I wasn’t familiar with the song Nicola performed in the previous chapter, so I looked it up and found this beautiful version by mezzo-soprano Sophie Macrae:
It’s so sad. No wonder people kept bursting into tears when they heard it. Anyway, on with the reading.
Chapter IX: Lost Hawk
Patrick and Nicola go chasing off after Regina the peregrine falcon, who was startled into flight by Tessa. Hours later, they track Regina down to where she’s settled on a church tower in a village the other side of the Crowlands. Patrick decides they have to stay there until sunrise, but it’s okay – they can spend the night with his cousin, the local vicar. First he goes off to phone his mother, who is in a panic because she thinks the children have disappeared because they’ve been on the cliffs again. This seems a perfectly reasonable fear to me, but Patrick is “distinctly injured” by her assumption that he’s done something thoughtless and dangerous.
Then he goes off to talk to his cousin, who turns out to be away, replaced by an unfamiliar locum vicar with “absolute hordes of strange children”, all being “dreadfully friendly”. Oh, the horror! Patrick runs away, pursued by a bemused Nicola:
“… here was Patrick still flushed with embarrassment, his hands still shaking as they held the reins. Suddenly Nicola remembered something he had said that very first morning: I can’t meet eight perfectly strange people before breakfast. And he never had been to Trennels, either. It came to Nicola that Patrick, more than anyone she had met so far, was genuinely and painfully shy.”
I would usually have deepest sympathies for a shy character, but Patrick isn’t just shy. He’s also got a massive superiority complex, is completely self-centred, and seems to have very little interest in understanding other people’s motivations or emotions. But I do think this scene demonstrates how empathetic Nicola is – that she feels for him, even though she has almost no fear of anything herself.
Nicola is also happy that she’ll get to sleep under the stars for once. Patrick sends her off to get milk from a farm (“You go. You look younger and more in need of milk.”), and they find a river to water the horses and have their own Famous-Five-style picnic supper on the grassy bank (but draw the line at whittling themselves toothbrushes out of twigs, as people do “in books”). Then they find a haystack to sleep in, which means actually burying themselves neck-deep in the hay. I like all these little details, including Bucket the dog looking “mildly surprised” when he’s told the hay is his kennel for the night. I did find myself thinking, “But … snakes! And spiders!” until I remembered this was tame English countryside, not the Australian bush, so there was unlikely to be any deadly wildlife lurking about.
Patrick and Nicola also have a philosophical chat about death. Patrick discusses what he wants to do with his life, “provided one really got one’s three-score-and-ten” and Nicola, remembering Jon, says, “I suppose one ought to do all the things one most wants to first, just in case.”
Patrick also reveals that an invisible ghost walks up and down the corridor outside his bedroom, and that one night he went out to meet it:
“ … then it – got awfully cold suddenly.
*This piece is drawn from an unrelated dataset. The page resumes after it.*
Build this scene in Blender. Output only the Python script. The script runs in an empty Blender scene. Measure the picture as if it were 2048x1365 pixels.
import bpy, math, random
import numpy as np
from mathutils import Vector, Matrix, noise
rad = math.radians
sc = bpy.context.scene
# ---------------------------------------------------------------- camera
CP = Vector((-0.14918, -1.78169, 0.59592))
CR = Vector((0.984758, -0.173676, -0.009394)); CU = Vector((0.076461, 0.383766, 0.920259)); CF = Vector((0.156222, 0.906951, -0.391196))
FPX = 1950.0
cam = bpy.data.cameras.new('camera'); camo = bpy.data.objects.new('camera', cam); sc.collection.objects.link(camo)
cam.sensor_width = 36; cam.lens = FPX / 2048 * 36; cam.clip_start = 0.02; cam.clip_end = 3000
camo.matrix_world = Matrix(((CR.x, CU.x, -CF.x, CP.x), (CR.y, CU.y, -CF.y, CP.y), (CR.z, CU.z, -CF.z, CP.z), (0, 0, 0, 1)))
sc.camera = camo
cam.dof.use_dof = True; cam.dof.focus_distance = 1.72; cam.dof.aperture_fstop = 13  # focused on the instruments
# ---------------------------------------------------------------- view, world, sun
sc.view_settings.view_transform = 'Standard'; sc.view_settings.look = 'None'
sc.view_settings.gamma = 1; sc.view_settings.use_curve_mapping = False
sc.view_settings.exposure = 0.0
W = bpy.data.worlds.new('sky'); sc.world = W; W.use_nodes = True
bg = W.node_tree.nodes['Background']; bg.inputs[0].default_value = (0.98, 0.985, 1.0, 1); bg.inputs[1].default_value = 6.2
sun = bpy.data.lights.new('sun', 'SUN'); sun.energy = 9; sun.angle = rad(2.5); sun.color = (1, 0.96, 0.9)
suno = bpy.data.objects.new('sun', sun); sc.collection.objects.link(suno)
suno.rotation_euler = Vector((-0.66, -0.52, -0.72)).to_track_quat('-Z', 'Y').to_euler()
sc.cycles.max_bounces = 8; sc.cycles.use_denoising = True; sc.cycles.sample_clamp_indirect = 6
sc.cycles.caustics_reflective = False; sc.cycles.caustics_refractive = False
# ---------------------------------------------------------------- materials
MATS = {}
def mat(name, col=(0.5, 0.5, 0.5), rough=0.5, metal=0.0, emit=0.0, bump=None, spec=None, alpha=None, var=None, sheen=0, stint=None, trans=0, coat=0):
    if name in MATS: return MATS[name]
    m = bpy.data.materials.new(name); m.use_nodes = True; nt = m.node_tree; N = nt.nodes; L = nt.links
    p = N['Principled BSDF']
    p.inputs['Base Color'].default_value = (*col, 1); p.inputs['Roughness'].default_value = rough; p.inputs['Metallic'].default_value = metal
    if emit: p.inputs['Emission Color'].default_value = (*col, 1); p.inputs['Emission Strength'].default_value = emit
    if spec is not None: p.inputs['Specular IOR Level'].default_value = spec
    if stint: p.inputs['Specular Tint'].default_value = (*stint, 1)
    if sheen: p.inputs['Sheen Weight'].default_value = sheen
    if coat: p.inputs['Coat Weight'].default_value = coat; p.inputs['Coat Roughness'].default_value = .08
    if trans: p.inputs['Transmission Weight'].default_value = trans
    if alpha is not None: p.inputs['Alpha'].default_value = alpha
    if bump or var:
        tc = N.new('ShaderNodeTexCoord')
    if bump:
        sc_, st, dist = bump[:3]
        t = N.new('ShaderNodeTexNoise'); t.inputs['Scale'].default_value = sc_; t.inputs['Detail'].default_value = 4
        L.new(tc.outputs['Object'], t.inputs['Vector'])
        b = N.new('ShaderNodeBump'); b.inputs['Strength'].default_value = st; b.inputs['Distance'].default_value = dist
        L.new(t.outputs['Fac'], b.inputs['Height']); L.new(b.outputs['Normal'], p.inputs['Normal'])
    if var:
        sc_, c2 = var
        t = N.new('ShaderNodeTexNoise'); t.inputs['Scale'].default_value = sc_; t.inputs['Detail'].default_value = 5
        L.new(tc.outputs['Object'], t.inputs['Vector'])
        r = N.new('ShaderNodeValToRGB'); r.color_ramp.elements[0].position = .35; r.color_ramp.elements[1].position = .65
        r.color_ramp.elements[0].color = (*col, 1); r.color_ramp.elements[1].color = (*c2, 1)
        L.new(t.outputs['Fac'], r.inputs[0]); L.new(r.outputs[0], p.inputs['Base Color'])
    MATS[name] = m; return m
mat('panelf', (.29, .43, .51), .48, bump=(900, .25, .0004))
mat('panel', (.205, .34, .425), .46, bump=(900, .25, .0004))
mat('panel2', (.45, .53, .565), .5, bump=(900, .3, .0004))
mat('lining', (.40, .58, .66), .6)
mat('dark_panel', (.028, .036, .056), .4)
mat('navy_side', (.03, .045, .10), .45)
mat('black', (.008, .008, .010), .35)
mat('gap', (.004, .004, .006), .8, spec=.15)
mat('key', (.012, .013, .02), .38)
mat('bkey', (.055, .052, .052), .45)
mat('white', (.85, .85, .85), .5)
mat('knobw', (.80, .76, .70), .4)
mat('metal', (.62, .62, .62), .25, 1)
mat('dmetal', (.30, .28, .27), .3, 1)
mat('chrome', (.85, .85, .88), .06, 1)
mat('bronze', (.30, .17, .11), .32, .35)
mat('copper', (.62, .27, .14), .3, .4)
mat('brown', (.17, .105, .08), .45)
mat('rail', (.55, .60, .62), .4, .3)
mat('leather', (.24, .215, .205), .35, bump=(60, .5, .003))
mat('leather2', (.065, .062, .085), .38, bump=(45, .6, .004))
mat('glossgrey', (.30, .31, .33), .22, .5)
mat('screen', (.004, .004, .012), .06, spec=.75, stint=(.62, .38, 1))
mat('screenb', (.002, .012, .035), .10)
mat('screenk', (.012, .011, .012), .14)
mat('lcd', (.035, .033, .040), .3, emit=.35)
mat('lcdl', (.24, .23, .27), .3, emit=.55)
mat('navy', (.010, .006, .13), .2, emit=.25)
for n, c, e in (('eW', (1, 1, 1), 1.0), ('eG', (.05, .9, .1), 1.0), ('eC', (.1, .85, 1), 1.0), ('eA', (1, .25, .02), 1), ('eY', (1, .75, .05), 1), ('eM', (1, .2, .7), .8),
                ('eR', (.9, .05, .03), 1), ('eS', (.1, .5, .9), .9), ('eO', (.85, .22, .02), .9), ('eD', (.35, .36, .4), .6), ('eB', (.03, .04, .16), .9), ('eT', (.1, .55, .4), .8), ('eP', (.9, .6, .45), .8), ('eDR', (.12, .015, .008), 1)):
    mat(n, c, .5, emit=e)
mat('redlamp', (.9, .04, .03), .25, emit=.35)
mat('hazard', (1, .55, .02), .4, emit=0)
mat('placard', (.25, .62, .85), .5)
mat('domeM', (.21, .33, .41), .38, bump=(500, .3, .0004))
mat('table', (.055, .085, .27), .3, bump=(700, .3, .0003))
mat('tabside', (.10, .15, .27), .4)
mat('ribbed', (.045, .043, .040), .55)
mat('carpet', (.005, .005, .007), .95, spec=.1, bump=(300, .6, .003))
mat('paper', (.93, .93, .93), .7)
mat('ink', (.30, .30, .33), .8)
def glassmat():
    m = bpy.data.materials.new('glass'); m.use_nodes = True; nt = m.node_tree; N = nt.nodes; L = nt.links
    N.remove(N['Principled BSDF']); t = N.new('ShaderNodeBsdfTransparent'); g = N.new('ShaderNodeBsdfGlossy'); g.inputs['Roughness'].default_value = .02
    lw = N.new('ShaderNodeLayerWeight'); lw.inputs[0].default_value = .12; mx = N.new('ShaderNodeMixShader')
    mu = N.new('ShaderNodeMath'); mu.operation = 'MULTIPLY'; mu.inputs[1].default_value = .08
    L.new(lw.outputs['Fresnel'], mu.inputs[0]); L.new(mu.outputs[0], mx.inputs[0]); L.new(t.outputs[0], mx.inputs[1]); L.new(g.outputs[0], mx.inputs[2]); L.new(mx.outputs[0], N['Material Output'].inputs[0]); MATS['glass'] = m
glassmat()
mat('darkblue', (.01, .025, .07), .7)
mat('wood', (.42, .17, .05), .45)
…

I’ve always thought it must have walked through me, but it may just have been me being petrified […] But – well, I’ve never told anyone this before, because I don’t really believe it myself. But the next day I fell off Leeper’s Bluff.”
Spooky! (Except possibly he talked himself into a state of anxiety before and after the ‘ghost’ encounter, which meant his sleep was disturbed, and it made him so distracted and fatigued that he fell off the cliff the next day. Which is how you’d interpret this episode, if you were a boring rationalist like me.)
The next morning, Regina flies off and Patrick seems calm and resigned about it, to Nicola’s surprise. He admits that it was “madly stupid” to expect anyone to keep Regina at school, and that he’d only chased after her yesterday because “you know how one goes on with a thing, until you’ve simply got to stop because it isn’t there any more.” But luckily, they find her caught in an old wartime camouflage net, so they’re able to remove her bells and jesses and then off she flies, completely free, not even recognising Patrick any more.
Now there’s only sweet little Sprog left in the hawk-house. Nicola wants to keep him, but Patrick is adamant – Sprog must learn how to hunt properly and then he’ll be set free, too.